Global backdrop
In early January 2025, the global market was largely volatile, driven by uncertainties around President Trump's second coming and his policies. Nevertheless, post-inauguration, Trump's policy directions were clearer, and pressures on markets tapered. Consequently, US treasuries declined towards the end of the month after the sharp jump in the earlier part of January. Interestingly, the 26 executive orders signed by the President in his first day in office mostly aligned with his campaign promises. The executive orders included the imposition of a 10.0% tariff on China and 25.0% on Mexico and Canada (with a partial exemption on Canada's energy and oil export, which was earmarked to face a 10.0% tariff).
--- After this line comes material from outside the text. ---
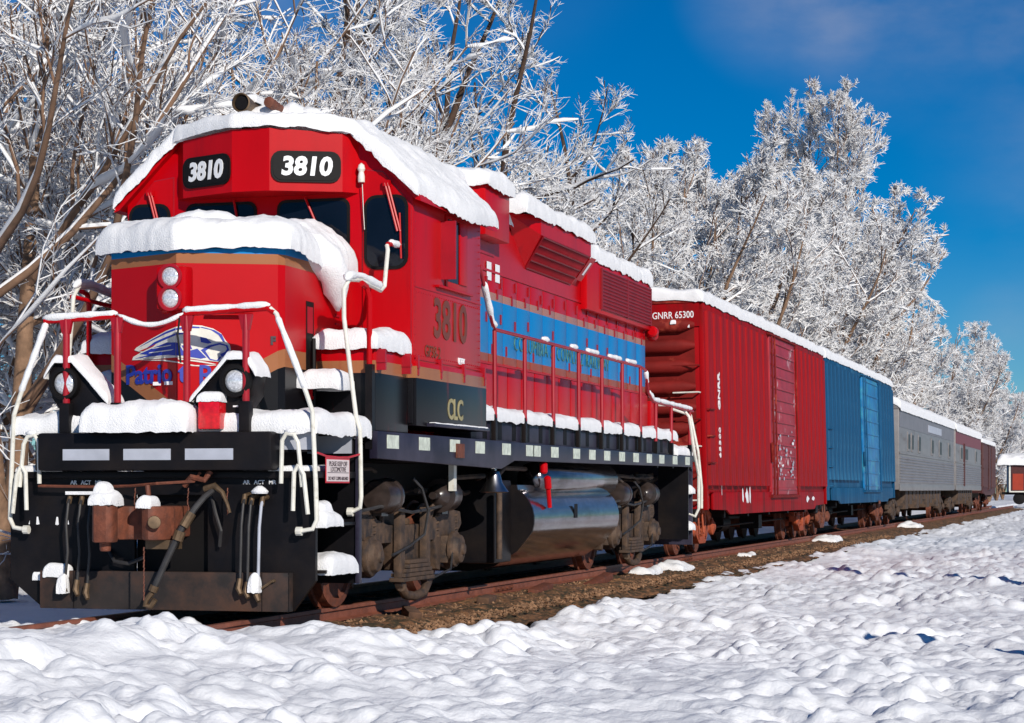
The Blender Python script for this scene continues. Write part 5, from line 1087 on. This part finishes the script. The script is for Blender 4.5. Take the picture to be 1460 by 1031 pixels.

However, the proposed tariffs on Mexico and Canada were eventually paused for 30 days following both countries' agreement to reinforce their border securities.
Local fixed-income market
System liquidity was robust in January 2025, as inflows from maturities, coupon payments, and FAAC totalled N3.07 trillion. This buoyant liquidity fueled strong buying interest at the short end of the curve and prompted banks to net deposit N236.16 billion at the CBN deposit discount window. The DMO took advantage of the elevated liquidity to borrow more than initially estimated at the NTB market, resulting in lower stop rates despite the net issuance of N959.53 billion in the review month.